= What is being asked =
What follows is a listing. Return every line of it exactly.

+++

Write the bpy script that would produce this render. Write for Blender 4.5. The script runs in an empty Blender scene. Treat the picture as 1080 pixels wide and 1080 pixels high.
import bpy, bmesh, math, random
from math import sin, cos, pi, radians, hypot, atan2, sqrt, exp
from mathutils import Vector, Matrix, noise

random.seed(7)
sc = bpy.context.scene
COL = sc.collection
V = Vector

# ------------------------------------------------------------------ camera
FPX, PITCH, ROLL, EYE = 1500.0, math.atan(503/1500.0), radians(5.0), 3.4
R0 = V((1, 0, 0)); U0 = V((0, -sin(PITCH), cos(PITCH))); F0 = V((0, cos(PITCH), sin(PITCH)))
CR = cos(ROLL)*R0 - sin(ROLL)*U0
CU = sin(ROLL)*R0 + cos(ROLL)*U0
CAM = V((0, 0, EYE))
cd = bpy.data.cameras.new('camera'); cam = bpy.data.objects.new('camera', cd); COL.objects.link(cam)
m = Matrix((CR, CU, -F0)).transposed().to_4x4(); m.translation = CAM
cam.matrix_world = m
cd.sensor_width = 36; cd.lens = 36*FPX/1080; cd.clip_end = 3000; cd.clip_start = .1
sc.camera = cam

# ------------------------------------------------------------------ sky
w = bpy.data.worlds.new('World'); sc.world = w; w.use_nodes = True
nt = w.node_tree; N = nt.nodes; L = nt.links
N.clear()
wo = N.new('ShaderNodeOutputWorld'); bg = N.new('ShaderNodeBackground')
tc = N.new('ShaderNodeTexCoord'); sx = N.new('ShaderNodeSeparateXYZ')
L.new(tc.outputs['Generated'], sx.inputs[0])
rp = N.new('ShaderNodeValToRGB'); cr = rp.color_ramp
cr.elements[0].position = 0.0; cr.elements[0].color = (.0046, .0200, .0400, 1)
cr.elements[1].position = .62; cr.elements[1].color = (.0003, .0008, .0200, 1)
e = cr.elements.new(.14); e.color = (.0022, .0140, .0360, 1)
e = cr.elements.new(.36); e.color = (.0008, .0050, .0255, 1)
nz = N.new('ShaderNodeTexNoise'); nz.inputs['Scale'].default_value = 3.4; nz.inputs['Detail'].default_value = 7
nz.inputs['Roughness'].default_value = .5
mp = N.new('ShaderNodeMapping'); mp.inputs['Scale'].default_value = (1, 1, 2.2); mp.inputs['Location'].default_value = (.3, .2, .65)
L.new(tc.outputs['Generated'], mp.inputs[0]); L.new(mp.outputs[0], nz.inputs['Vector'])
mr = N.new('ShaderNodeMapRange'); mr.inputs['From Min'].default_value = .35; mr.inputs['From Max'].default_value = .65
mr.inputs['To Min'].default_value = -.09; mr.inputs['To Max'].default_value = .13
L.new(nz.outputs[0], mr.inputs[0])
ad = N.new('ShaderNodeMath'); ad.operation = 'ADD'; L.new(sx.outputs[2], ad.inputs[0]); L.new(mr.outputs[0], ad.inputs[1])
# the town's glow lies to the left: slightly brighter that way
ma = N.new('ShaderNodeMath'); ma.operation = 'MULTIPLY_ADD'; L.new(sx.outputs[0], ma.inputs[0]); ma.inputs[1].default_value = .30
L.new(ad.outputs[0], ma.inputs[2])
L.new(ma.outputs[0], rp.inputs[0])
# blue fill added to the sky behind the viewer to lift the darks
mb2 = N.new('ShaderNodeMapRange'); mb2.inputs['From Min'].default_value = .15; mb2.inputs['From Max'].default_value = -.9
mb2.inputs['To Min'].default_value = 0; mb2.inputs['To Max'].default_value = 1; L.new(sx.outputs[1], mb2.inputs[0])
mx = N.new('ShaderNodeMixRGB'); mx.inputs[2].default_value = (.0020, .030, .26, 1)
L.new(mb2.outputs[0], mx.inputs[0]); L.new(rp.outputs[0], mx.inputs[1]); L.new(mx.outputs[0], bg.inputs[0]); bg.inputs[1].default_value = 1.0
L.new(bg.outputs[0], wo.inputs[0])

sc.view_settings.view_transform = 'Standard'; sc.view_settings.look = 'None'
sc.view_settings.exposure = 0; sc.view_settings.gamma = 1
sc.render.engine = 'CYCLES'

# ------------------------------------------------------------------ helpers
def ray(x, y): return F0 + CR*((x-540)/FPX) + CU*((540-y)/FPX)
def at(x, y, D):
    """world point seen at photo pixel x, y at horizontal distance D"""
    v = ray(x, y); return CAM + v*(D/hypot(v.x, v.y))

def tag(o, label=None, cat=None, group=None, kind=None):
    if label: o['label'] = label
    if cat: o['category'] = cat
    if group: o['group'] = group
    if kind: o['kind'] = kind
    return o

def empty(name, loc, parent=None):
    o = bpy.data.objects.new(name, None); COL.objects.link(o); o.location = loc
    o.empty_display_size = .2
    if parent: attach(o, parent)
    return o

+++

= Worked answer =
Write the bpy script that would produce this render. Write for Blender 4.5. The script runs in an empty Blender scene. Treat the picture as 1080 pixels wide and 1080 pixels high.
import bpy, bmesh, math, random
from math import sin, cos, pi, radians, hypot, atan2, sqrt, exp
from mathutils import Vector, Matrix, noise

random.seed(7)
sc = bpy.context.scene
COL = sc.collection
V = Vector

# ------------------------------------------------------------------ camera
FPX, PITCH, ROLL, EYE = 1500.0, math.atan(503/1500.0), radians(5.0), 3.4
R0 = V((1, 0, 0)); U0 = V((0, -sin(PITCH), cos(PITCH))); F0 = V((0, cos(PITCH), sin(PITCH)))
CR = cos(ROLL)*R0 - sin(ROLL)*U0
CU = sin(ROLL)*R0 + cos(ROLL)*U0
CAM = V((0, 0, EYE))
cd = bpy.data.cameras.new('camera'); cam = bpy.data.objects.new('camera', cd); COL.objects.link(cam)
m = Matrix((CR, CU, -F0)).transposed().to_4x4(); m.translation = CAM
cam.matrix_world = m
cd.sensor_width = 36; cd.lens = 36*FPX/1080; cd.clip_end = 3000; cd.clip_start = .1
sc.camera = cam

# ------------------------------------------------------------------ sky
w = bpy.data.worlds.new('World'); sc.world = w; w.use_nodes = True
nt = w.node_tree; N = nt.nodes; L = nt.links
N.clear()
wo = N.new('ShaderNodeOutputWorld'); bg = N.new('ShaderNodeBackground')
tc = N.new('ShaderNodeTexCoord'); sx = N.new('ShaderNodeSeparateXYZ')
L.new(tc.outputs['Generated'], sx.inputs[0])
rp = N.new('ShaderNodeValToRGB'); cr = rp.color_ramp
cr.elements[0].position = 0.0; cr.elements[0].color = (.0046, .0200, .0400, 1)
cr.elements[1].position = .62; cr.elements[1].color = (.0003, .0008, .0200, 1)
e = cr.elements.new(.14); e.color = (.0022, .0140, .0360, 1)
e = cr.elements.new(.36); e.color = (.0008, .0050, .0255, 1)
nz = N.new('ShaderNodeTexNoise'); nz.inputs['Scale'].default_value = 3.4; nz.inputs['Detail'].default_value = 7
nz.inputs['Roughness'].default_value = .5
mp = N.new('ShaderNodeMapping'); mp.inputs['Scale'].default_value = (1, 1, 2.2); mp.inputs['Location'].default_value = (.3, .2, .65)
L.new(tc.outputs['Generated'], mp.inputs[0]); L.new(mp.outputs[0], nz.inputs['Vector'])
mr = N.new('ShaderNodeMapRange'); mr.inputs['From Min'].default_value = .35; mr.inputs['From Max'].default_value = .65
mr.inputs['To Min'].default_value = -.09; mr.inputs['To Max'].default_value = .13
L.new(nz.outputs[0], mr.inputs[0])
ad = N.new('ShaderNodeMath'); ad.operation = 'ADD'; L.new(sx.outputs[2], ad.inputs[0]); L.new(mr.outputs[0], ad.inputs[1])
# the town's glow lies to the left: slightly brighter that way
ma = N.new('ShaderNodeMath'); ma.operation = 'MULTIPLY_ADD'; L.new(sx.outputs[0], ma.inputs[0]); ma.inputs[1].default_value = .30
L.new(ad.outputs[0], ma.inputs[2])
L.new(ma.outputs[0], rp.inputs[0])
# blue fill added to the sky behind the viewer to lift the darks
mb2 = N.new('ShaderNodeMapRange'); mb2.inputs['From Min'].default_value = .15; mb2.inputs['From Max'].default_value = -.9
mb2.inputs['To Min'].default_value = 0; mb2.inputs['To Max'].default_value = 1; L.new(sx.outputs[1], mb2.inputs[0])
mx = N.new('ShaderNodeMixRGB'); mx.inputs[2].default_value = (.0020, .030, .26, 1)
L.new(mb2.outputs[0], mx.inputs[0]); L.new(rp.outputs[0], mx.inputs[1]); L.new(mx.outputs[0], bg.inputs[0]); bg.inputs[1].default_value = 1.0
L.new(bg.outputs[0], wo.inputs[0])

sc.view_settings.view_transform = 'Standard'; sc.view_settings.look = 'None'
sc.view_settings.exposure = 0; sc.view_settings.gamma = 1
sc.render.engine = 'CYCLES'

# ------------------------------------------------------------------ helpers
def ray(x, y): return F0 + CR*((x-540)/FPX) + CU*((540-y)/FPX)
def at(x, y, D):
    """world point seen at photo pixel x, y at horizontal distance D"""
    v = ray(x, y); return CAM + v*(D/hypot(v.x, v.y))

def tag(o, label=None, cat=None, group=None, kind=None):
    if label: o['label'] = label
    if cat: o['category'] = cat
    if group: o['group'] = group
    if kind: o['kind'] = kind
    return o

def empty(name, loc, parent=None):
    o = bpy.data.objects.new(name, None); COL.objects.link(o); o.location = loc
    o.empty_display_size = .2
    if parent: attach(o, parent)
    return o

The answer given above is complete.